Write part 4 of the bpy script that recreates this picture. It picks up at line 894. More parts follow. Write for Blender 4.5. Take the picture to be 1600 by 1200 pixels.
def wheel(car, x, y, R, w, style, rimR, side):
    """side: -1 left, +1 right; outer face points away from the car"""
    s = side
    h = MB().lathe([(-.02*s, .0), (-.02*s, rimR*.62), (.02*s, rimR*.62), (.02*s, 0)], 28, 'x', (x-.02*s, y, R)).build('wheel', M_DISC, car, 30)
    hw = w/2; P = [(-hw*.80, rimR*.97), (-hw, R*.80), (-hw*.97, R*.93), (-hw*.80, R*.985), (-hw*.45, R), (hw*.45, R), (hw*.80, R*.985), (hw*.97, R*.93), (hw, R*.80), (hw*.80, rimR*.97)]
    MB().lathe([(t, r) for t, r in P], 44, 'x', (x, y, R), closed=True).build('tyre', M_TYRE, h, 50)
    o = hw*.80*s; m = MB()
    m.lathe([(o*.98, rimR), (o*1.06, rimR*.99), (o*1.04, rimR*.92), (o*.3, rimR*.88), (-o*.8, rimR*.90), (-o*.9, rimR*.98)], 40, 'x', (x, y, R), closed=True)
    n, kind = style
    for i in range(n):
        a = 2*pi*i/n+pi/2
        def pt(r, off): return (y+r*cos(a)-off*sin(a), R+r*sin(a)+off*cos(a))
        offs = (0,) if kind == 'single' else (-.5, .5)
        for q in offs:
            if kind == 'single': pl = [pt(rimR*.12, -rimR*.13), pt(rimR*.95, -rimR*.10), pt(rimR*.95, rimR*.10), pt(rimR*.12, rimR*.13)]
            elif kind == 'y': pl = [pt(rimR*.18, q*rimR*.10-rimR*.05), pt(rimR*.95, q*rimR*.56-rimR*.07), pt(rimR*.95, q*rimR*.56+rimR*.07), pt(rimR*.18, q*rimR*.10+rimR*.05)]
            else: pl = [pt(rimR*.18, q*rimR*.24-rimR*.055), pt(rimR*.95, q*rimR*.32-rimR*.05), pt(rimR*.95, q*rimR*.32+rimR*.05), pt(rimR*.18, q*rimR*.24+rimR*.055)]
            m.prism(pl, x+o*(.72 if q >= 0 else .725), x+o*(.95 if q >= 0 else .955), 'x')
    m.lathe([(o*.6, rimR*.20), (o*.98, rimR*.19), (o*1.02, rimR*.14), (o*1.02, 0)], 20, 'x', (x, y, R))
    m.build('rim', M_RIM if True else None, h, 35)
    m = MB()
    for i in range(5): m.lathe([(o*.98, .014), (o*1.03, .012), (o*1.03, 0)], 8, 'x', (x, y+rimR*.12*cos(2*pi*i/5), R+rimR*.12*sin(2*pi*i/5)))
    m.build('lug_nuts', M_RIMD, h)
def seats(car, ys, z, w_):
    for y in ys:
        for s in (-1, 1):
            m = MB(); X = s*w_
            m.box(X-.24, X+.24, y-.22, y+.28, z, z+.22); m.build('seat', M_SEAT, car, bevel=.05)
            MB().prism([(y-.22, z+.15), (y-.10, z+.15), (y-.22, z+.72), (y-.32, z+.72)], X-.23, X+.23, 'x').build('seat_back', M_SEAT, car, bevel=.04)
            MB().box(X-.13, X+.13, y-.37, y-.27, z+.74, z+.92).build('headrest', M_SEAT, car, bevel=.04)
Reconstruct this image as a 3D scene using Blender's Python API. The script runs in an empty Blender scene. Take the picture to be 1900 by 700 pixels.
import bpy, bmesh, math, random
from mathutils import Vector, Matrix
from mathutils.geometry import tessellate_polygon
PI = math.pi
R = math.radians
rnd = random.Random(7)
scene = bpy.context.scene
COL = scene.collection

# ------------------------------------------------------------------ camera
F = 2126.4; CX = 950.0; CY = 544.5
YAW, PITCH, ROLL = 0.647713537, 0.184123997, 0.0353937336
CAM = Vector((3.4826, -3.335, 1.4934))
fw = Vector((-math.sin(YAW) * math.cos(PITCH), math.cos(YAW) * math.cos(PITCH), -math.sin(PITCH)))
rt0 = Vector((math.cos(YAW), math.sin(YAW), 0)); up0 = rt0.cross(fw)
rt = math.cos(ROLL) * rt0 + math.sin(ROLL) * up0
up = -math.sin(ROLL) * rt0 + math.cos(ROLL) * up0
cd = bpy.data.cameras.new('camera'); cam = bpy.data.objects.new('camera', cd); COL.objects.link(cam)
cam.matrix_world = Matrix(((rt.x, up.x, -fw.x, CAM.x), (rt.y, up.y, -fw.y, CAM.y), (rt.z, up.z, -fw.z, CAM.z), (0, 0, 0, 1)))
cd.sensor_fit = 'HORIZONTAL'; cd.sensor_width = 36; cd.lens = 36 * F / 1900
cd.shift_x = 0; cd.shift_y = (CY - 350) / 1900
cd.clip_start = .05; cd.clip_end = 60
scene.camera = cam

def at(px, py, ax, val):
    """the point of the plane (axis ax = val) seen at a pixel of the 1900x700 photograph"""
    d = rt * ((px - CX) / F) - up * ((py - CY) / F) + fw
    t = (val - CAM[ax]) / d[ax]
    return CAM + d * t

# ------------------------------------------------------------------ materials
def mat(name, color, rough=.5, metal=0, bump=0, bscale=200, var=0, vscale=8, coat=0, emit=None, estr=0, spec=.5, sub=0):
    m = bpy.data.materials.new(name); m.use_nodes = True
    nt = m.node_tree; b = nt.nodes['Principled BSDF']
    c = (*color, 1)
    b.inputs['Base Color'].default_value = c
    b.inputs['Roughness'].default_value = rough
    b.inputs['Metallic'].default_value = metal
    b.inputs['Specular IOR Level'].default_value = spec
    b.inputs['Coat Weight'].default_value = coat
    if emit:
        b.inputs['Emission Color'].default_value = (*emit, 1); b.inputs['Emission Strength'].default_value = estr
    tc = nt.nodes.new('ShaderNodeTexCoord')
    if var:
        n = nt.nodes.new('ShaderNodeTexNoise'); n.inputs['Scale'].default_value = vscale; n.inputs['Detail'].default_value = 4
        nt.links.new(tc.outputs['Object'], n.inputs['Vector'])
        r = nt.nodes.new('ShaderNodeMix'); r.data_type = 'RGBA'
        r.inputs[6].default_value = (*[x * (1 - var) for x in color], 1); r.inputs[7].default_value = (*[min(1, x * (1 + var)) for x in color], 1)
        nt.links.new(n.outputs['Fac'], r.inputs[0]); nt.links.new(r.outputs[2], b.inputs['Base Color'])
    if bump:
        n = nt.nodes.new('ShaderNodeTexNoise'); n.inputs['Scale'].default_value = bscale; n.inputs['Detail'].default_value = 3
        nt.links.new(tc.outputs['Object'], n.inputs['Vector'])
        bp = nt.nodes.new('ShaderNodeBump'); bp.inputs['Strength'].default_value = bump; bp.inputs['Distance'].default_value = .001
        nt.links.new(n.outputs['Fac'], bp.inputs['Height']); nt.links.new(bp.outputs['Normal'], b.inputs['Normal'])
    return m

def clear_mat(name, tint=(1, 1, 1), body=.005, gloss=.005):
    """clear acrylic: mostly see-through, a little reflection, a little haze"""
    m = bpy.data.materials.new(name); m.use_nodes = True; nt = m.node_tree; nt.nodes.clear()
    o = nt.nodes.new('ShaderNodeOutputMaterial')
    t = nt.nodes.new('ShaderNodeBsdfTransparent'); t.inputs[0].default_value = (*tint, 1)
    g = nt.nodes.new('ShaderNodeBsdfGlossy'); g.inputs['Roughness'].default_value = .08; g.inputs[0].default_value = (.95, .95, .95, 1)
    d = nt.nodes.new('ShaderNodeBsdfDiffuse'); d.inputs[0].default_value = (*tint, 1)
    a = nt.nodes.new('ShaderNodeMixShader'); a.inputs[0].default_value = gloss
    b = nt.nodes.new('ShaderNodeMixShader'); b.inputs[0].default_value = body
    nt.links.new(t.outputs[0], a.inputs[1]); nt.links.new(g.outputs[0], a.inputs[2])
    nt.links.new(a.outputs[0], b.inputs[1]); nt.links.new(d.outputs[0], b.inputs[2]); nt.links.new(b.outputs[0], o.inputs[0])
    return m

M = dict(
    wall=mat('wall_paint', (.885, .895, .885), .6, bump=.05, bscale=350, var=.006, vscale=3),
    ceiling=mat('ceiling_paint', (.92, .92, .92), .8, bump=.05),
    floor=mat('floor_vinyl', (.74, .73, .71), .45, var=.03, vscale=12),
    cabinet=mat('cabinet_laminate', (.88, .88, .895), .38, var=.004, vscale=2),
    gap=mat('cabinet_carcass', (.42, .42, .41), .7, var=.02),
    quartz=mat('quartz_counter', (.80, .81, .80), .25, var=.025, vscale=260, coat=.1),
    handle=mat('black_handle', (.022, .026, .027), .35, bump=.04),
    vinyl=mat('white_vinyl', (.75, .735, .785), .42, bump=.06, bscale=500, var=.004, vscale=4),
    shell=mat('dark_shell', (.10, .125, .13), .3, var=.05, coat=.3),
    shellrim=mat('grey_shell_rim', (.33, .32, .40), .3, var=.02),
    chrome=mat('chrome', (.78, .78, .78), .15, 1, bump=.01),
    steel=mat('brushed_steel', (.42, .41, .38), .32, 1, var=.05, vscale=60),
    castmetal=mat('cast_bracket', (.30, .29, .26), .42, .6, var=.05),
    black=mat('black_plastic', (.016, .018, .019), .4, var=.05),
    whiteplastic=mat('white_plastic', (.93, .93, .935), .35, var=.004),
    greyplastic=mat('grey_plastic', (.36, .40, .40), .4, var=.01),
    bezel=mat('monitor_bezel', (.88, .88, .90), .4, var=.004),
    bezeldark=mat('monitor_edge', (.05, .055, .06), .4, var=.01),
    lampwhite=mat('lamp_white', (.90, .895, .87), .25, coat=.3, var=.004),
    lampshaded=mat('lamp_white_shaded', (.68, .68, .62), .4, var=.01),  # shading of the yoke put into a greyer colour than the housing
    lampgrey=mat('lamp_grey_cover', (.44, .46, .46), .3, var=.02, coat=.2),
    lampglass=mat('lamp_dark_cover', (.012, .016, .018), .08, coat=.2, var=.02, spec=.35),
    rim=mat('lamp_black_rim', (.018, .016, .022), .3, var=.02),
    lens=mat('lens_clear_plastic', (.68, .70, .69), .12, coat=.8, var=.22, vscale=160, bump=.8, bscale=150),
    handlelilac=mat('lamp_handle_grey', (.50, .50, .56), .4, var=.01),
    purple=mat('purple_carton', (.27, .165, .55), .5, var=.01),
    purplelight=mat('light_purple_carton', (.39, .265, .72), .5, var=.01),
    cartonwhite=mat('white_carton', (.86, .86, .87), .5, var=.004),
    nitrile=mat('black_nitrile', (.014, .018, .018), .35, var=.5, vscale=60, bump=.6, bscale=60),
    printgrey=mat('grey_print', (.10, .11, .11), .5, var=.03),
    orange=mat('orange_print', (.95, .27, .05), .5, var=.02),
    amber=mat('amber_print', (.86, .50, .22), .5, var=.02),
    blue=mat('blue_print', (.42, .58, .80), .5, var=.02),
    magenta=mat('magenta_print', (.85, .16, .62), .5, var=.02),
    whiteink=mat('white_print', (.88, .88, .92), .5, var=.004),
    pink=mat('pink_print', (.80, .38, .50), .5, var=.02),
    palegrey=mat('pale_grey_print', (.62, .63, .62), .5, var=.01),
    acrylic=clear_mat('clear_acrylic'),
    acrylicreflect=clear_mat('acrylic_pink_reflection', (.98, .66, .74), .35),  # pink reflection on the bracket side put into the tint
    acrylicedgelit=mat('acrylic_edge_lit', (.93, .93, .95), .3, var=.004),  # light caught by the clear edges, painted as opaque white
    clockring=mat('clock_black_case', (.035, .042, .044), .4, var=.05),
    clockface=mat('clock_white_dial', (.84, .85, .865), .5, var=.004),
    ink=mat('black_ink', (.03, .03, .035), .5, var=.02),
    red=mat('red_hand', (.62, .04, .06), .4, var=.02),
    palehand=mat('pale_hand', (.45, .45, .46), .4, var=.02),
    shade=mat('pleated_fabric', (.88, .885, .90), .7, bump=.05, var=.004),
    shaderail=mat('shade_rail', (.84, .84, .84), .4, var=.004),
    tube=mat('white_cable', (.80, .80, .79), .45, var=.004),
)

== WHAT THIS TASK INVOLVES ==
Exactly repeat the lines from the line with "Reconstruct this image" to the line with "COL = scene.collection", including both, and output nothing else.

== CORRECT ANSWER ==
Reconstruct this image as a 3D scene using Blender's Python API. The script runs in an empty Blender scene. Take the picture to be 1900 by 700 pixels.
import bpy, bmesh, math, random
from mathutils import Vector, Matrix
from mathutils.geometry import tessellate_polygon
PI = math.pi
R = math.radians
rnd = random.Random(7)
scene = bpy.context.scene
COL = scene.collection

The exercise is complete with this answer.